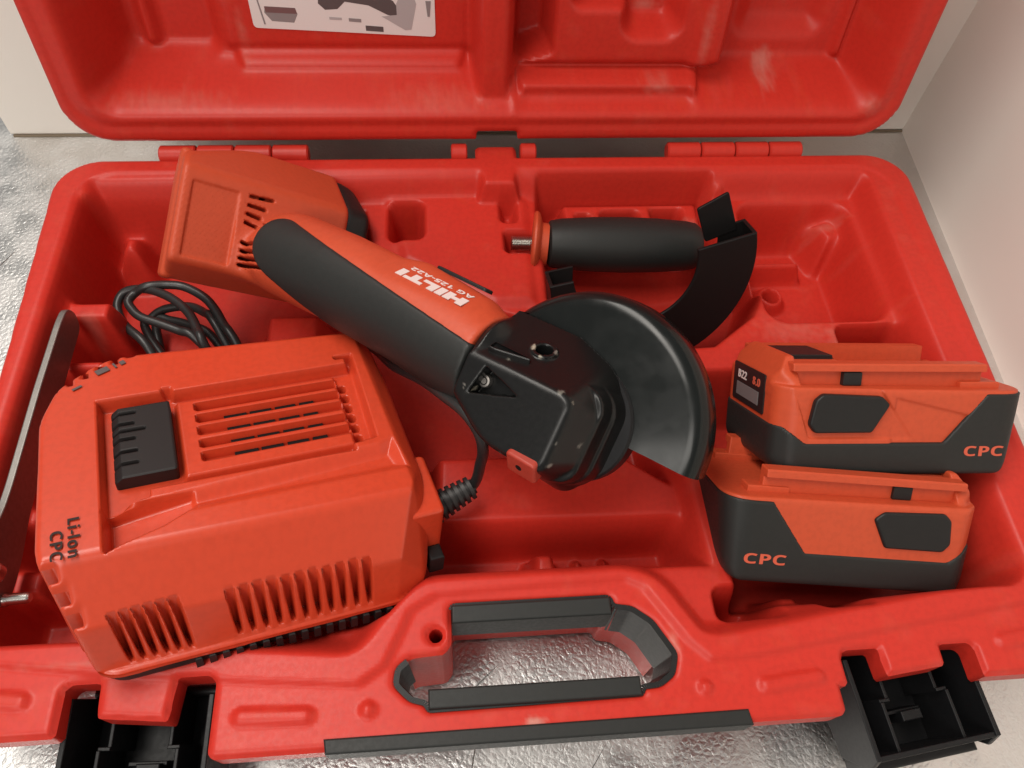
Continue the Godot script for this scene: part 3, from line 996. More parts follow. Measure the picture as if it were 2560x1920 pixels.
class HeadField extends Field:
	func _init() -> void:
		var w := Color(0.42, 0.38, 0.30)
		var g := Color(0.16, 0.15, 0.13)
		base = Color(0.011, 0.0105, 0.0105)
		chips = [[Vector3(14.5, 44.0, -17.5), 2.6, w], [Vector3(20.5, 30.0, -20.0), 2.2, w], [Vector3(27.0, 12.0, -25.0), 1.8, Color(0.4, 0.32, 0.14)], [Vector3(-46.0, 45.0, 3.0), 3.2, Color(0.6, 0.56, 0.5)], [Vector3(-44.0, 46.0, -8.0), 1.6, g], [Vector3(12.0, 44.0, 6.0), 1.6, g], [Vector3(14.0, 43.0, 18.0), 1.5, g], [Vector3(19.0, 31.0, 4.0), 1.7, g], [Vector3(20.0, 28.0, 16.0), 1.4, g], [Vector3(-12.0, 46.0, 26.0), 2.0, g], [Vector3(-30.0, 43.0, -20.0), 1.4, g], [Vector3(-4.0, 46.0, 8.0), 1.2, g], [Vector3(-39.0, 30.0, -26.0), 1.6, w], [Vector3(4.0, 45.5, -18.0), 2.0, g], [Vector3(-26.0, 30.5, -30.0), 2.4, w], [Vector3(-15.0, 26.0, -32.0), 2.2, g], [Vector3(-18.0, 34.0, -27.0), 1.6, w], [Vector3(-42.0, 44.0, 2.0), 2.6, w]]
	static func tri(x: float, z: float, ax: float, az: float, bx: float, bz: float, cx: float, cz: float) -> float:
		var p := Vector2(x, z)
		var a := Vector2(ax, az)
		var b := Vector2(bx, bz)
		var c := Vector2(cx, cz)
		var s := signf((b - a).cross(c - a))
		var e := (b - a).normalized()
		var f := (c - b).normalized()
		var g := (a - c).normalized()
		return maxf(-s * e.cross(p - a), maxf(-s * f.cross(p - b), -s * g.cross(p - c)))
	func hull(p: Vector3) -> float:
		var s := smax(0.48 * (p.y - 45.0) - 0.877 * (p.z + 18.0 - 0.0072 * (p.x + 10.0) * (45.0 - p.y)), 0.316 * (p.y - 45.0) + 0.949 * (p.z - 24.5), 3.0)
		var fr := smax(0.905 * (p.x - 13.5) + 0.426 * (p.y - 45.0), p.x - 23.5, 2.0)
		# nose corners cut back
		fr = smax(fr, 0.80 * (p.x - 12.0) + 0.60 * absf(p.z - 3.0) - 13.0 + 0.25 * (p.y - 40.0), 3.0)
		var d := smax(s, fr, 5.0)
		d = smax(d, p.y - 46.5 + 0.04 * (p.x - 13.0) , 3.0)
		d = smax(d, -0.52 * (p.x + 38.0) + 0.854 * (p.z - 17.5), 6.0)
		d = smax(d, maxf(-50.0 - p.x, 3.0 - p.y), 1.0)
		return d
	func dist(p: Vector3) -> float:
		var d := hull(p)
		# bearing flange below the nose, with its own step
		var q := Vector2(p.x - 1.0, p.z - 2.0)
		var ring := smax(HF.rr(p.x + 6.0, p.z - 2.5, 32.5, 29.0, 17.0) + 0.08 * (p.y - 8.0), absf(p.y - 9.0) - 7.5, 2.0)
		d = smin(d, ring, 1.2)
		var ring2 := smax(HF.rr(p.x + 6.0, p.z - 2.5, 29.5, 27.0, 13.0) + 0.10 * (p.y - 20.0), absf(p.y - 19.0) - 9.0, 2.0)
		d = smin(d, ring2, 1.2)
		# joint flange at the body
		var fl := sbox(p, Vector3(-48.0, 18.5, -9.0), Vector3(12.0, 30.2, 31.0), 25.0)
		fl = smax(fl, maxf(-59.0 - p.x, p.x + 37.0), 1.2)
		d = smin(d, fl, 3.0)
		# spindle neck
		d = smin(d, smax(q.length() - 21.0, absf(p.y) - 4.0, 1.0), 1.0)
		if d > 9.0 or d < -12.0: return d
		# triangular screw pockets in the top face
		var pk := maxf(HeadField.tri(p.x, p.z, -41.5, 4.5, -37.5, -12.0, -15.0, -5.5), 38.5 + 0.16 * (p.x + 41.0) - p.y)
		d = smax(d, -pk, 1.2)
		# threaded side hole with its collar
		var hn := Vector3(0.0, 0.514, -0.857)
		var hc := Vector3(-21.0, 27.0, -29.2)
		var w := p - hc
		var ax := w.dot(hn)
		var rad := (w - hn * ax).length()
		d = smin(d, maxf(rad - 7.2, absf(ax) - 1.6), 1.2)
		d = smax(d, -maxf(rad - 4.6, absf(ax) - 9.0), 0.8)
		return d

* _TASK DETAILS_
Without the images, write out each line of the data verbatim.

* _WRITTEN RESPONSE_
Continue the Godot script for this scene: part 3, from line 996. More parts follow. Measure the picture as if it were 2560x1920 pixels.
class HeadField extends Field:
	func _init() -> void:
		var w := Color(0.42, 0.38, 0.30)
		var g := Color(0.16, 0.15, 0.13)
		base = Color(0.011, 0.0105, 0.0105)
		chips = [[Vector3(14.5, 44.0, -17.5), 2.6, w], [Vector3(20.5, 30.0, -20.0), 2.2, w], [Vector3(27.0, 12.0, -25.0), 1.8, Color(0.4, 0.32, 0.14)], [Vector3(-46.0, 45.0, 3.0), 3.2, Color(0.6, 0.56, 0.5)], [Vector3(-44.0, 46.0, -8.0), 1.6, g], [Vector3(12.0, 44.0, 6.0), 1.6, g], [Vector3(14.0, 43.0, 18.0), 1.5, g], [Vector3(19.0, 31.0, 4.0), 1.7, g], [Vector3(20.0, 28.0, 16.0), 1.4, g], [Vector3(-12.0, 46.0, 26.0), 2.0, g], [Vector3(-30.0, 43.0, -20.0), 1.4, g], [Vector3(-4.0, 46.0, 8.0), 1.2, g], [Vector3(-39.0, 30.0, -26.0), 1.6, w], [Vector3(4.0, 45.5, -18.0), 2.0, g], [Vector3(-26.0, 30.5, -30.0), 2.4, w], [Vector3(-15.0, 26.0, -32.0), 2.2, g], [Vector3(-18.0, 34.0, -27.0), 1.6, w], [Vector3(-42.0, 44.0, 2.0), 2.6, w]]
	static func tri(x: float, z: float, ax: float, az: float, bx: float, bz: float, cx: float, cz: float) -> float:
		var p := Vector2(x, z)
		var a := Vector2(ax, az)
		var b := Vector2(bx, bz)
		var c := Vector2(cx, cz)
		var s := signf((b - a).cross(c - a))
		var e := (b - a).normalized()
		var f := (c - b).normalized()
		var g := (a - c).normalized()
		return maxf(-s * e.cross(p - a), maxf(-s * f.cross(p - b), -s * g.cross(p - c)))
	func hull(p: Vector3) -> float:
		var s := smax(0.48 * (p.y - 45.0) - 0.877 * (p.z + 18.0 - 0.0072 * (p.x + 10.0) * (45.0 - p.y)), 0.316 * (p.y - 45.0) + 0.949 * (p.z - 24.5), 3.0)
		var fr := smax(0.905 * (p.x - 13.5) + 0.426 * (p.y - 45.0), p.x - 23.5, 2.0)
		# nose corners cut back
		fr = smax(fr, 0.80 * (p.x - 12.0) + 0.60 * absf(p.z - 3.0) - 13.0 + 0.25 * (p.y - 40.0), 3.0)
		var d := smax(s, fr, 5.0)
		d = smax(d, p.y - 46.5 + 0.04 * (p.x - 13.0) , 3.0)
		d = smax(d, -0.52 * (p.x + 38.0) + 0.854 * (p.z - 17.5), 6.0)
		d = smax(d, maxf(-50.0 - p.x, 3.0 - p.y), 1.0)
		return d
	func dist(p: Vector3) -> float:
		var d := hull(p)
		# bearing flange below the nose, with its own step
		var q := Vector2(p.x - 1.0, p.z - 2.0)
		var ring := smax(HF.rr(p.x + 6.0, p.z - 2.5, 32.5, 29.0, 17.0) + 0.08 * (p.y - 8.0), absf(p.y - 9.0) - 7.5, 2.0)
		d = smin(d, ring, 1.2)
		var ring2 := smax(HF.rr(p.x + 6.0, p.z - 2.5, 29.5, 27.0, 13.0) + 0.10 * (p.y - 20.0), absf(p.y - 19.0) - 9.0, 2.0)
		d = smin(d, ring2, 1.2)
		# joint flange at the body
		var fl := sbox(p, Vector3(-48.0, 18.5, -9.0), Vector3(12.0, 30.2, 31.0), 25.0)
		fl = smax(fl, maxf(-59.0 - p.x, p.x + 37.0), 1.2)
		d = smin(d, fl, 3.0)
		# spindle neck
		d = smin(d, smax(q.length() - 21.0, absf(p.y) - 4.0, 1.0), 1.0)
		if d > 9.0 or d < -12.0: return d
		# triangular screw pockets in the top face
		var pk := maxf(HeadField.tri(p.x, p.z, -41.5, 4.5, -37.5, -12.0, -15.0, -5.5), 38.5 + 0.16 * (p.x + 41.0) - p.y)
		d = smax(d, -pk, 1.2)
		# threaded side hole with its collar
		var hn := Vector3(0.0, 0.514, -0.857)
		var hc := Vector3(-21.0, 27.0, -29.2)
		var w := p - hc
		var ax := w.dot(hn)
		var rad := (w - hn * ax).length()
		d = smin(d, maxf(rad - 7.2, absf(ax) - 1.6), 1.2)
		d = smax(d, -maxf(rad - 4.6, absf(ax) - 9.0), 0.8)
		return d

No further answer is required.